» WHAT IS REQUIRED: Retype the listing that follows, exactly as written.

» GIVEN DATA:
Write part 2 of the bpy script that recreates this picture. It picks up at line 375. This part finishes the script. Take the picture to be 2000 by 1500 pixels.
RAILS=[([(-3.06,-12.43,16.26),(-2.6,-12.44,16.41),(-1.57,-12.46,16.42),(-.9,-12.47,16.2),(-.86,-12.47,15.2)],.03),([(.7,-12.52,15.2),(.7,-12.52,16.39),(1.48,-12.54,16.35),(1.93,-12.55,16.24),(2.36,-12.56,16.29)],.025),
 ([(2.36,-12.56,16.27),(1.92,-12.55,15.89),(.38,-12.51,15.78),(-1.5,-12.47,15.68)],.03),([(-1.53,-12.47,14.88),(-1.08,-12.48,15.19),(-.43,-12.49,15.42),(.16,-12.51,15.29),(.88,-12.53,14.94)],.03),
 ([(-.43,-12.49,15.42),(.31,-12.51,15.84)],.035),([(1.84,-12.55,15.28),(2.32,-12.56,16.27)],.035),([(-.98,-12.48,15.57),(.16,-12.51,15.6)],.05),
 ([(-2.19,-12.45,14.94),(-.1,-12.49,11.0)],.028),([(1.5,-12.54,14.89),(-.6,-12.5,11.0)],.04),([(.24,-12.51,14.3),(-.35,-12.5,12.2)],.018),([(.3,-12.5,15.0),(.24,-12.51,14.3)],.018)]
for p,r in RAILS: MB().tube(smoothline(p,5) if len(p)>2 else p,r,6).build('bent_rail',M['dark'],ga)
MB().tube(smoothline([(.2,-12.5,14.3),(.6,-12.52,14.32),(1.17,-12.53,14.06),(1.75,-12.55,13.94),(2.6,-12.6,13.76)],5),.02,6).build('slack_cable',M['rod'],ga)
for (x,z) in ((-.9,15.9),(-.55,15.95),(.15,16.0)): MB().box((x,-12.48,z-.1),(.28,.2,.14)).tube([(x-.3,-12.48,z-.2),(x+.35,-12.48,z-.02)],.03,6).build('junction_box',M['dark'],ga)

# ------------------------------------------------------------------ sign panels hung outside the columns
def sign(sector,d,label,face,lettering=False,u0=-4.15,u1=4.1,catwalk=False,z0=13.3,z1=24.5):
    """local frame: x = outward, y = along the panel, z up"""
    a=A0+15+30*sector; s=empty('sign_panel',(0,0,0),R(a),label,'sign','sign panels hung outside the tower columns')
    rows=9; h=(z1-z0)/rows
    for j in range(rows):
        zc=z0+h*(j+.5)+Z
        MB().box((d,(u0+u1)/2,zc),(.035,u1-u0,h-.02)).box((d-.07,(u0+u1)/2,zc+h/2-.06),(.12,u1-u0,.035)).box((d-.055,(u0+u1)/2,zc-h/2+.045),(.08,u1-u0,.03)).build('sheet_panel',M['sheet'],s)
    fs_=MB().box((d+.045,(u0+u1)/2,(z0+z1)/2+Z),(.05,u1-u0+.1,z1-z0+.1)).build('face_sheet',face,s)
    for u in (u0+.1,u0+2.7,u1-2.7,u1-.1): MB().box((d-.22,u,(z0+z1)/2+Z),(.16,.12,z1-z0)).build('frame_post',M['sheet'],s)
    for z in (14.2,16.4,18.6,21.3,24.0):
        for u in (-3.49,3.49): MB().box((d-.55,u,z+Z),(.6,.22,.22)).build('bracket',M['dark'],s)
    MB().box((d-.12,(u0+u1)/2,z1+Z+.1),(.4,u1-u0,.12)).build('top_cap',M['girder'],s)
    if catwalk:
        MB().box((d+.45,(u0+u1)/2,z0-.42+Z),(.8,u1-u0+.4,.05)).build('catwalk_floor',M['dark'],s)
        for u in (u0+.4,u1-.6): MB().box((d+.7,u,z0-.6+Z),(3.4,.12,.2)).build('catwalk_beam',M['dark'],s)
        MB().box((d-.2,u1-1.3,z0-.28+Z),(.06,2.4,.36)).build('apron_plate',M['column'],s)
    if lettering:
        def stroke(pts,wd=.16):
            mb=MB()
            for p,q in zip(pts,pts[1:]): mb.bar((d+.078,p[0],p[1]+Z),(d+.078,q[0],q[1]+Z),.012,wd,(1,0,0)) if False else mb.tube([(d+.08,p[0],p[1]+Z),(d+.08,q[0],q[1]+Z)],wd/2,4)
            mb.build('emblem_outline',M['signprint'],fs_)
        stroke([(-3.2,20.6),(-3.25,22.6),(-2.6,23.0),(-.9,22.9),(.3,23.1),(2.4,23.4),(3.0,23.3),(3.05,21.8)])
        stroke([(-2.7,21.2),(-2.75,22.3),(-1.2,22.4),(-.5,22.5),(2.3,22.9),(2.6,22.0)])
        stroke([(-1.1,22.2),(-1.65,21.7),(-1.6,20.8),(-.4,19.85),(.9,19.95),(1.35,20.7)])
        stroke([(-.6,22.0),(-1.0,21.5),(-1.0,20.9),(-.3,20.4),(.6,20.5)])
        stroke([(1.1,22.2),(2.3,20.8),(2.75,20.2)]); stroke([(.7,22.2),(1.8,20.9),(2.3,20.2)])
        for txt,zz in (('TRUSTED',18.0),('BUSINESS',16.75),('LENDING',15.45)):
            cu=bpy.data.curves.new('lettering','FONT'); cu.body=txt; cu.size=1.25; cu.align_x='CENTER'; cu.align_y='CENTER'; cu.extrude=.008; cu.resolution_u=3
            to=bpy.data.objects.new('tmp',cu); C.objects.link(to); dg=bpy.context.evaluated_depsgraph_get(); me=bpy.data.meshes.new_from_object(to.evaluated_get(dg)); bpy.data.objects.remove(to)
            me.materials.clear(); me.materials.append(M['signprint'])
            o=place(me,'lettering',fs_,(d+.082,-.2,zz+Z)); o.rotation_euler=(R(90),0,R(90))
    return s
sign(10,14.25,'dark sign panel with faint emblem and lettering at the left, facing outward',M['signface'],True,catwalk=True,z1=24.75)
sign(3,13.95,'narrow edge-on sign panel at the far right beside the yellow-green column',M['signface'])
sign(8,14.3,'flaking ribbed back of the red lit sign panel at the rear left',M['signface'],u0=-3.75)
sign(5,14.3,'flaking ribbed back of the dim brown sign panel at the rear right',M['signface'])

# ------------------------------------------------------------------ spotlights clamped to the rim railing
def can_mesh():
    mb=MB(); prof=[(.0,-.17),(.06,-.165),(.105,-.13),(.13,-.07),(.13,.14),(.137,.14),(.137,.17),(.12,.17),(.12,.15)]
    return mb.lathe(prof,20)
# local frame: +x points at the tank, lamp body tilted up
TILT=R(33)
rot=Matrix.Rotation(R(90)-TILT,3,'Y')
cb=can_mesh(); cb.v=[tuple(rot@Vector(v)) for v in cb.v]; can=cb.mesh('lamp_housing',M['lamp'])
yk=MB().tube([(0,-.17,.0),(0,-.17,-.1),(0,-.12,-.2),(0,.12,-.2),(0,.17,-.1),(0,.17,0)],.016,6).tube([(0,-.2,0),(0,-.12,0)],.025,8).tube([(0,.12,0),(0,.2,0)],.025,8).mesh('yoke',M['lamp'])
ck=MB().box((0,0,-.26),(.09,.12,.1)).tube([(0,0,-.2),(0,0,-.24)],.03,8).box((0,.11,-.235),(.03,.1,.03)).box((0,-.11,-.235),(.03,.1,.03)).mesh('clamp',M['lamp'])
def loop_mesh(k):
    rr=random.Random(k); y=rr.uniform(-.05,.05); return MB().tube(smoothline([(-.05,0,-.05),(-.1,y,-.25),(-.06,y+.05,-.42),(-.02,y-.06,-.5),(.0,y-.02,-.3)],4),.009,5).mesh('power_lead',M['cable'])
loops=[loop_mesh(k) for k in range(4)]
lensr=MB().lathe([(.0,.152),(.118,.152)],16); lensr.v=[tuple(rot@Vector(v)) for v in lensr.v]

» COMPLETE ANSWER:
Write part 2 of the bpy script that recreates this picture. It picks up at line 375. This part finishes the script. Take the picture to be 2000 by 1500 pixels.
RAILS=[([(-3.06,-12.43,16.26),(-2.6,-12.44,16.41),(-1.57,-12.46,16.42),(-.9,-12.47,16.2),(-.86,-12.47,15.2)],.03),([(.7,-12.52,15.2),(.7,-12.52,16.39),(1.48,-12.54,16.35),(1.93,-12.55,16.24),(2.36,-12.56,16.29)],.025),
 ([(2.36,-12.56,16.27),(1.92,-12.55,15.89),(.38,-12.51,15.78),(-1.5,-12.47,15.68)],.03),([(-1.53,-12.47,14.88),(-1.08,-12.48,15.19),(-.43,-12.49,15.42),(.16,-12.51,15.29),(.88,-12.53,14.94)],.03),
 ([(-.43,-12.49,15.42),(.31,-12.51,15.84)],.035),([(1.84,-12.55,15.28),(2.32,-12.56,16.27)],.035),([(-.98,-12.48,15.57),(.16,-12.51,15.6)],.05),
 ([(-2.19,-12.45,14.94),(-.1,-12.49,11.0)],.028),([(1.5,-12.54,14.89),(-.6,-12.5,11.0)],.04),([(.24,-12.51,14.3),(-.35,-12.5,12.2)],.018),([(.3,-12.5,15.0),(.24,-12.51,14.3)],.018)]
for p,r in RAILS: MB().tube(smoothline(p,5) if len(p)>2 else p,r,6).build('bent_rail',M['dark'],ga)
MB().tube(smoothline([(.2,-12.5,14.3),(.6,-12.52,14.32),(1.17,-12.53,14.06),(1.75,-12.55,13.94),(2.6,-12.6,13.76)],5),.02,6).build('slack_cable',M['rod'],ga)
for (x,z) in ((-.9,15.9),(-.55,15.95),(.15,16.0)): MB().box((x,-12.48,z-.1),(.28,.2,.14)).tube([(x-.3,-12.48,z-.2),(x+.35,-12.48,z-.02)],.03,6).build('junction_box',M['dark'],ga)

# ------------------------------------------------------------------ sign panels hung outside the columns
def sign(sector,d,label,face,lettering=False,u0=-4.15,u1=4.1,catwalk=False,z0=13.3,z1=24.5):
    """local frame: x = outward, y = along the panel, z up"""
    a=A0+15+30*sector; s=empty('sign_panel',(0,0,0),R(a),label,'sign','sign panels hung outside the tower columns')
    rows=9; h=(z1-z0)/rows
    for j in range(rows):
        zc=z0+h*(j+.5)+Z
        MB().box((d,(u0+u1)/2,zc),(.035,u1-u0,h-.02)).box((d-.07,(u0+u1)/2,zc+h/2-.06),(.12,u1-u0,.035)).box((d-.055,(u0+u1)/2,zc-h/2+.045),(.08,u1-u0,.03)).build('sheet_panel',M['sheet'],s)
    fs_=MB().box((d+.045,(u0+u1)/2,(z0+z1)/2+Z),(.05,u1-u0+.1,z1-z0+.1)).build('face_sheet',face,s)
    for u in (u0+.1,u0+2.7,u1-2.7,u1-.1): MB().box((d-.22,u,(z0+z1)/2+Z),(.16,.12,z1-z0)).build('frame_post',M['sheet'],s)
    for z in (14.2,16.4,18.6,21.3,24.0):
        for u in (-3.49,3.49): MB().box((d-.55,u,z+Z),(.6,.22,.22)).build('bracket',M['dark'],s)
    MB().box((d-.12,(u0+u1)/2,z1+Z+.1),(.4,u1-u0,.12)).build('top_cap',M['girder'],s)
    if catwalk:
        MB().box((d+.45,(u0+u1)/2,z0-.42+Z),(.8,u1-u0+.4,.05)).build('catwalk_floor',M['dark'],s)
        for u in (u0+.4,u1-.6): MB().box((d+.7,u,z0-.6+Z),(3.4,.12,.2)).build('catwalk_beam',M['dark'],s)
        MB().box((d-.2,u1-1.3,z0-.28+Z),(.06,2.4,.36)).build('apron_plate',M['column'],s)
    if lettering:
        def stroke(pts,wd=.16):
            mb=MB()
            for p,q in zip(pts,pts[1:]): mb.bar((d+.078,p[0],p[1]+Z),(d+.078,q[0],q[1]+Z),.012,wd,(1,0,0)) if False else mb.tube([(d+.08,p[0],p[1]+Z),(d+.08,q[0],q[1]+Z)],wd/2,4)
            mb.build('emblem_outline',M['signprint'],fs_)
        stroke([(-3.2,20.6),(-3.25,22.6),(-2.6,23.0),(-.9,22.9),(.3,23.1),(2.4,23.4),(3.0,23.3),(3.05,21.8)])
        stroke([(-2.7,21.2),(-2.75,22.3),(-1.2,22.4),(-.5,22.5),(2.3,22.9),(2.6,22.0)])
        stroke([(-1.1,22.2),(-1.65,21.7),(-1.6,20.8),(-.4,19.85),(.9,19.95),(1.35,20.7)])
        stroke([(-.6,22.0),(-1.0,21.5),(-1.0,20.9),(-.3,20.4),(.6,20.5)])
        stroke([(1.1,22.2),(2.3,20.8),(2.75,20.2)]); stroke([(.7,22.2),(1.8,20.9),(2.3,20.2)])
        for txt,zz in (('TRUSTED',18.0),('BUSINESS',16.75),('LENDING',15.45)):
            cu=bpy.data.curves.new('lettering','FONT'); cu.body=txt; cu.size=1.25; cu.align_x='CENTER'; cu.align_y='CENTER'; cu.extrude=.008; cu.resolution_u=3
            to=bpy.data.objects.new('tmp',cu); C.objects.link(to); dg=bpy.context.evaluated_depsgraph_get(); me=bpy.data.meshes.new_from_object(to.evaluated_get(dg)); bpy.data.objects.remove(to)
            me.materials.clear(); me.materials.append(M['signprint'])
            o=place(me,'lettering',fs_,(d+.082,-.2,zz+Z)); o.rotation_euler=(R(90),0,R(90))
    return s
sign(10,14.25,'dark sign panel with faint emblem and lettering at the left, facing outward',M['signface'],True,catwalk=True,z1=24.75)
sign(3,13.95,'narrow edge-on sign panel at the far right beside the yellow-green column',M['signface'])
sign(8,14.3,'flaking ribbed back of the red lit sign panel at the rear left',M['signface'],u0=-3.75)
sign(5,14.3,'flaking ribbed back of the dim brown sign panel at the rear right',M['signface'])

# ------------------------------------------------------------------ spotlights clamped to the rim railing
def can_mesh():
    mb=MB(); prof=[(.0,-.17),(.06,-.165),(.105,-.13),(.13,-.07),(.13,.14),(.137,.14),(.137,.17),(.12,.17),(.12,.15)]
    return mb.lathe(prof,20)
# local frame: +x points at the tank, lamp body tilted up
TILT=R(33)
rot=Matrix.Rotation(R(90)-TILT,3,'Y')
cb=can_mesh(); cb.v=[tuple(rot@Vector(v)) for v in cb.v]; can=cb.mesh('lamp_housing',M['lamp'])
yk=MB().tube([(0,-.17,.0),(0,-.17,-.1),(0,-.12,-.2),(0,.12,-.2),(0,.17,-.1),(0,.17,0)],.016,6).tube([(0,-.2,0),(0,-.12,0)],.025,8).tube([(0,.12,0),(0,.2,0)],.025,8).mesh('yoke',M['lamp'])
ck=MB().box((0,0,-.26),(.09,.12,.1)).tube([(0,0,-.2),(0,0,-.24)],.03,8).box((0,.11,-.235),(.03,.1,.03)).box((0,-.11,-.235),(.03,.1,.03)).mesh('clamp',M['lamp'])
def loop_mesh(k):
    rr=random.Random(k); y=rr.uniform(-.05,.05); return MB().tube(smoothline([(-.05,0,-.05),(-.1,y,-.25),(-.06,y+.05,-.42),(-.02,y-.06,-.5),(.0,y-.02,-.3)],4),.009,5).mesh('power_lead',M['cable'])
loops=[loop_mesh(k) for k in range(4)]
lensr=MB().lathe([(.0,.152),(.118,.152)],16); lensr.v=[tuple(rot@Vector(v)) for v in lensr.v]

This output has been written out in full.